**Task to complete**
Copy out each line below that has the word "Blender" in it.

**Dataset extract**
* start *

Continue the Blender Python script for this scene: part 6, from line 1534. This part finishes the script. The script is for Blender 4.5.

* end *
* start *

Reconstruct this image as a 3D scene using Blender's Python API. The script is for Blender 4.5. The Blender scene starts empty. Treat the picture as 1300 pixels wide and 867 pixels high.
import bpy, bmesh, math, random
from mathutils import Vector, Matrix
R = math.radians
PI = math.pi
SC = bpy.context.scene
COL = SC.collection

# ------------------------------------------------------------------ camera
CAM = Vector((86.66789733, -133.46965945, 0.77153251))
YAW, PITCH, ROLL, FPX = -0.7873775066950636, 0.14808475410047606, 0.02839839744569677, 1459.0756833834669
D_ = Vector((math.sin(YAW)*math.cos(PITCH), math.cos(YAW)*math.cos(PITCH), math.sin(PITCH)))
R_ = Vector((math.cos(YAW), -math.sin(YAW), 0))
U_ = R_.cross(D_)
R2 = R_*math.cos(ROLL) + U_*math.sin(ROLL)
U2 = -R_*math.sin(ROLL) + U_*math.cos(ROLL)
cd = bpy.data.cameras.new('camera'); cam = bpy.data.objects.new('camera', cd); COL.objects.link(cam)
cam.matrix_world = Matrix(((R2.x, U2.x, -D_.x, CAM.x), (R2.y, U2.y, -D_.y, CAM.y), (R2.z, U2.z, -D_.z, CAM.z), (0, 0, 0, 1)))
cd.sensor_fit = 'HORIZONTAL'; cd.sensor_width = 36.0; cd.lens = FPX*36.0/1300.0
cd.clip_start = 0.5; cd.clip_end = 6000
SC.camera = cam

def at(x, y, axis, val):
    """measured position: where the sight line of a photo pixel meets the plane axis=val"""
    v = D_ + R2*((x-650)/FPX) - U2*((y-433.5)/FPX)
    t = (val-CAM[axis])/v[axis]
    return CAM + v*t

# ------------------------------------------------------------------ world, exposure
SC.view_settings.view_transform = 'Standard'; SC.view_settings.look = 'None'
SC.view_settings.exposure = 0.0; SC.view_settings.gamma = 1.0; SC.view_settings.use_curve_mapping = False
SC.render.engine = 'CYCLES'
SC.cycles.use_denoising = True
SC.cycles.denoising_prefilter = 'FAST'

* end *

**Expected answer**
Continue the Blender Python script for this scene: part 6, from line 1534. This part finishes the script. The script is for Blender 4.5.
Reconstruct this image as a 3D scene using Blender's Python API. The script is for Blender 4.5. The Blender scene starts empty. Treat the picture as 1300 pixels wide and 867 pixels high.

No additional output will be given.